The Madison.com letters trough hit another notable low in June, when the State Journal published one opposing Gov. Tony Evers’ decision to fly a pride flag over the state Capitol. Again, this contributed absolutely nothing to public discussion. The letter, published as pride celebrations began around the country and around the world, depended entirely on familiar homophobic garbage blaming “LGBTQ lifestyles” for the fall of society or whatever. Publishing this sent the message that going through the motions of “debate” was more important than the dignity of queer readers and community members. Whether that message was intended is irrelevant—people who communicate to the public for a living should be able to understand when they’ve made a hurtful mistake.

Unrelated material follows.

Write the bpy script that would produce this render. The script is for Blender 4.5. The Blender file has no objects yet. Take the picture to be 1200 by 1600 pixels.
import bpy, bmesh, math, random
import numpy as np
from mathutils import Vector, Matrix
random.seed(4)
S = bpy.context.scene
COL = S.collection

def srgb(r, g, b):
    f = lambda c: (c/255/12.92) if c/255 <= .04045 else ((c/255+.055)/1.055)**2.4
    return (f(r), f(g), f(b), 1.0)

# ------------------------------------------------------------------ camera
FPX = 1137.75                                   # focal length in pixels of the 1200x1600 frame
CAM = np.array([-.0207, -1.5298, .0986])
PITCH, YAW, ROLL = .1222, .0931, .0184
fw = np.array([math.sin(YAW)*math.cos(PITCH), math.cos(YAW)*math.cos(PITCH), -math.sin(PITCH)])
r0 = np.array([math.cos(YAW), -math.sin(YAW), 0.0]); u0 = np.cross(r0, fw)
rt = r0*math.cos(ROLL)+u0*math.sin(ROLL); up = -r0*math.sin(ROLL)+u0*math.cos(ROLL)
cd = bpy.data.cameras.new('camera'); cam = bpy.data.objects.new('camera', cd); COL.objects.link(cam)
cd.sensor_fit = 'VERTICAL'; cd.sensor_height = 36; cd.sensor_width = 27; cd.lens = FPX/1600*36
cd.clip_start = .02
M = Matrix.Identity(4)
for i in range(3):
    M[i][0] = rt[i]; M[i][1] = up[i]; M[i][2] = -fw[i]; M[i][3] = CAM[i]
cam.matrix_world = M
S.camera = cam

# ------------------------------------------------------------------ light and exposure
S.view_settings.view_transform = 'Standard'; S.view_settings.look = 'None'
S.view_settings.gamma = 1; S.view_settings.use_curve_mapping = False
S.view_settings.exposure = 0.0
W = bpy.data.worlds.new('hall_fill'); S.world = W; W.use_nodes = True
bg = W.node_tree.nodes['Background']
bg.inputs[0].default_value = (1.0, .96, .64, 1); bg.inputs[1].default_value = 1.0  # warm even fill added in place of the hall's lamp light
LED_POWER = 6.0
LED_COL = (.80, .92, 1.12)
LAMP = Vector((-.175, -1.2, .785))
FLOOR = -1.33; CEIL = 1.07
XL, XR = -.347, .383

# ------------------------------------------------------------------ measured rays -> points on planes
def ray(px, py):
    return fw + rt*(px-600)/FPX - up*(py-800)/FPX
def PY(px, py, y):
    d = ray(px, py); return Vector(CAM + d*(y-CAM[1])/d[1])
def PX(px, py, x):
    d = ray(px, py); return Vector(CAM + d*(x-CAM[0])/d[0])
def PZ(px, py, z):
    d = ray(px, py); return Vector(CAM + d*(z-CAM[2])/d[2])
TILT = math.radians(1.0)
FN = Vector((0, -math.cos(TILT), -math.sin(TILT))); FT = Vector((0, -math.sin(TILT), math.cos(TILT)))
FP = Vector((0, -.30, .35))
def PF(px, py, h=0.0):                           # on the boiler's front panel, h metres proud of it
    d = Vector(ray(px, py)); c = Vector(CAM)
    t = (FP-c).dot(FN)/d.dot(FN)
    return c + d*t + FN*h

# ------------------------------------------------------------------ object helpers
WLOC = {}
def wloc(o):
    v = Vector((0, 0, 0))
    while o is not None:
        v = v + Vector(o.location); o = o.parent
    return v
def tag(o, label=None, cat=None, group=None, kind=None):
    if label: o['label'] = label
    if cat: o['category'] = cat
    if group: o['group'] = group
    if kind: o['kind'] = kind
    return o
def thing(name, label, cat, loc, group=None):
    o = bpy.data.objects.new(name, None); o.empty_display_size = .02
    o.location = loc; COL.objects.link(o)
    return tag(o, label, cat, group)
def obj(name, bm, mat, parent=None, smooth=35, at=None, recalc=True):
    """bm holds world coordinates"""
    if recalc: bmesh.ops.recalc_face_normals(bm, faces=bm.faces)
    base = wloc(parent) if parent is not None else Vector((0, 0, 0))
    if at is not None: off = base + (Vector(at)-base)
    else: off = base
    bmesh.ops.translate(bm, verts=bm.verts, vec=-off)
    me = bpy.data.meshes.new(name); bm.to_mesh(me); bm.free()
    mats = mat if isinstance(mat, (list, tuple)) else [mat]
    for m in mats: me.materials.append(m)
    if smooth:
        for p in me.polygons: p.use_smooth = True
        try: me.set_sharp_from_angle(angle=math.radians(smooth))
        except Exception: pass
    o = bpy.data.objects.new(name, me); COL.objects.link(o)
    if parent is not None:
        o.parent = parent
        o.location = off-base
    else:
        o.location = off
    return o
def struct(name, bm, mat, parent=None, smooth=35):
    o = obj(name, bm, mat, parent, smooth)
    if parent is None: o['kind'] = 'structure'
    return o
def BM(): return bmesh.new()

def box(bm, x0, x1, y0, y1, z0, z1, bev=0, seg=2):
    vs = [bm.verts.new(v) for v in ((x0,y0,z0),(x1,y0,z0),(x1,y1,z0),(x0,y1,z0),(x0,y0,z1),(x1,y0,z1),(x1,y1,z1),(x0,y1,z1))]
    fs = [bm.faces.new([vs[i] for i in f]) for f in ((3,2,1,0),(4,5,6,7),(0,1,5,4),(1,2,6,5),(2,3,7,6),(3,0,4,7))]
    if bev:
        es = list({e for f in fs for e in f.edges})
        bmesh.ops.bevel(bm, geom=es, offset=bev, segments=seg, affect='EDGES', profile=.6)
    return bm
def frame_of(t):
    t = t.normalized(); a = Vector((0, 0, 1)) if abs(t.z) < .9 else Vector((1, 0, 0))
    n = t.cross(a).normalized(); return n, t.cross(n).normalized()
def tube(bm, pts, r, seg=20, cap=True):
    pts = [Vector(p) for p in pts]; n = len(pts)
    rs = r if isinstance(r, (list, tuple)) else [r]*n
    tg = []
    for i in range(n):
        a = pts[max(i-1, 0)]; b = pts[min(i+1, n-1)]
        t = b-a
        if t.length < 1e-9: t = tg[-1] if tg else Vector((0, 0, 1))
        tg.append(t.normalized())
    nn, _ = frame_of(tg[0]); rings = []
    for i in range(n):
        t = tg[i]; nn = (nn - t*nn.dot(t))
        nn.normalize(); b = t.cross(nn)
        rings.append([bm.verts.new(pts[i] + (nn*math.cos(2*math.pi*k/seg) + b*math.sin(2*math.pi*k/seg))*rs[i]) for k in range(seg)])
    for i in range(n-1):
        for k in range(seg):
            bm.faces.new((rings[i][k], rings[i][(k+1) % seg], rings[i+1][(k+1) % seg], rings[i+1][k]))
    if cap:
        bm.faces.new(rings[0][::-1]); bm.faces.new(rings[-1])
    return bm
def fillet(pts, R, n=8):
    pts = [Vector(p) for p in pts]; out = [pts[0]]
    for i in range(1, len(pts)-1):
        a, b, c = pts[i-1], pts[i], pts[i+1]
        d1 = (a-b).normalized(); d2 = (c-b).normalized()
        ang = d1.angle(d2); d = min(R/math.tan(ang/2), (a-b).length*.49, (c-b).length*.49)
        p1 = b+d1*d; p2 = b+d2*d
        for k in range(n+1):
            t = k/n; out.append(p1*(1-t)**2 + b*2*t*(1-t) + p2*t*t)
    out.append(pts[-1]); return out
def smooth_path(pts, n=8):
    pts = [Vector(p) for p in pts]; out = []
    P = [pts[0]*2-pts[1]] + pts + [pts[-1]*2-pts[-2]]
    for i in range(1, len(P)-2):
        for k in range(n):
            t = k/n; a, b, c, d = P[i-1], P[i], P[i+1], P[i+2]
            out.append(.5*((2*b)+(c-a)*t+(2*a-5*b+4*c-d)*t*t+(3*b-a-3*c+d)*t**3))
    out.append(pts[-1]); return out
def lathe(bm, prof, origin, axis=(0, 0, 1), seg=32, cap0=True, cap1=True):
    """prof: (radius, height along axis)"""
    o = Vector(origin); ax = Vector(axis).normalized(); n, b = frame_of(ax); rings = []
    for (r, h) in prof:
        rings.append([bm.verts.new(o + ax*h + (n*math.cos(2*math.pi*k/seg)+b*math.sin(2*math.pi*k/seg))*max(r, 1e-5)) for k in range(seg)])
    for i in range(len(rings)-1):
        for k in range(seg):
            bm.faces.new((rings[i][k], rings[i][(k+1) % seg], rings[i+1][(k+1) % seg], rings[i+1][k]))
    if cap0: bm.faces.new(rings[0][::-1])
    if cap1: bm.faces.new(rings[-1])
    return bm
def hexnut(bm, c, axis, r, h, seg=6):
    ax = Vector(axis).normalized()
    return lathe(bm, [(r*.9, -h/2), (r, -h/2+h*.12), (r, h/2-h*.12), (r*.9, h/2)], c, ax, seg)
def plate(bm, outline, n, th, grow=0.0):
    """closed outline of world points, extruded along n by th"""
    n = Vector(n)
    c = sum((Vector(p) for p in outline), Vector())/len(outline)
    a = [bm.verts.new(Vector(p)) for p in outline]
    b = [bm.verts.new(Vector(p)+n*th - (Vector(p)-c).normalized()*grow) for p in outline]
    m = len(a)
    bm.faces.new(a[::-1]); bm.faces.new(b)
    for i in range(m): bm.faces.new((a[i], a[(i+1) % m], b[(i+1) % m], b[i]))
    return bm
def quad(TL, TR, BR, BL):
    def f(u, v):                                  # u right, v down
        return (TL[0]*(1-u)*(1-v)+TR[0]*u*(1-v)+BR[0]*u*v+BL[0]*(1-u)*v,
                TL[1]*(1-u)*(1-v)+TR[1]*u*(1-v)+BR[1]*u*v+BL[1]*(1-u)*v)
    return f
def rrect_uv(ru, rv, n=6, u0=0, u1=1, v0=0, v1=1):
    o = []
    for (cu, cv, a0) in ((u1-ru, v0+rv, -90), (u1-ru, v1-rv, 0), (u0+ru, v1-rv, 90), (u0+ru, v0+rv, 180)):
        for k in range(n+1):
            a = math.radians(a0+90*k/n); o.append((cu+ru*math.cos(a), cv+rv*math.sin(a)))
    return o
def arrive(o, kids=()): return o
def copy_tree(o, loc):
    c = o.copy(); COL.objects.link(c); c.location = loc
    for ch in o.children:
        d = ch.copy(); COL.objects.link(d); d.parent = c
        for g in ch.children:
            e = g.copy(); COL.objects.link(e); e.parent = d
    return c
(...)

The State Journal‘s editorial page editor responded to the outrage by noting piously that “We actually give preference to publishing views we disagree with. Our editorial board endorsed gay marriage 2 decades ago.” 

That justification is all about the performance of a sporting gesture. It has nothing to do with the right and wrong of the thing, or with respecting readers’ intelligence. It shows no self-awareness that decisions about what you publish have moral significance. To put a homophobic letter and a pro-gay-marriage editorial on similar footing misses the point entirely. It’s one thing to exercise journalistic independence and foster open debate, quite another to abandon all sense of the real-life stakes of an argument in favor of moral neutrality. Especially when we’re dealing with arguments that innocent people have paid for with their lives. 

When a newspaper comes under fire for publishing some deeply backward, evil, or just plain lazy piece of commentary, journalists have a tendency to think that it’s the audience that’s being unreasonable. If people are that upset, they must be blinded by rigid ideology, ignorant of the civic role journalism plays, or unaware of the (problematic and arcane) distinctions between news and opinion pieces, right? I get the defensive impulse, and some blowups genuinely do come down to media illiteracy and bad-faith outrage. But some of them come down to people understanding quite well what media is supposed to do and getting frustrated when media falls short. People aren’t upset about the pride flag letter or the slavery letter simply because they advance an opposing opinion—they’re insulted because these pieces are not fit to read. 

Most local journalists, including at these publications, know better and do better within flawed cultures. It doesn’t have to be this bad. As a Cap Times subscriber and a friend of several folks on staff there, I would like it if the paper’s sundowning mess of an opinion section would stop embarrassing an all-around outstanding crew of journalists who produce important investigative stories, helpful reporting on local government, and the deepest arts and food coverage of any Madison legacy publication.

I hope the Cap Times will do more than publish a few of responses to the “benevolent slave owners” take, pat itself on the back for representing a diversity of opinions, and carry on as usual. Look at the assumptions, processes, and people who got you to this point, Cap Times, and get rid of them.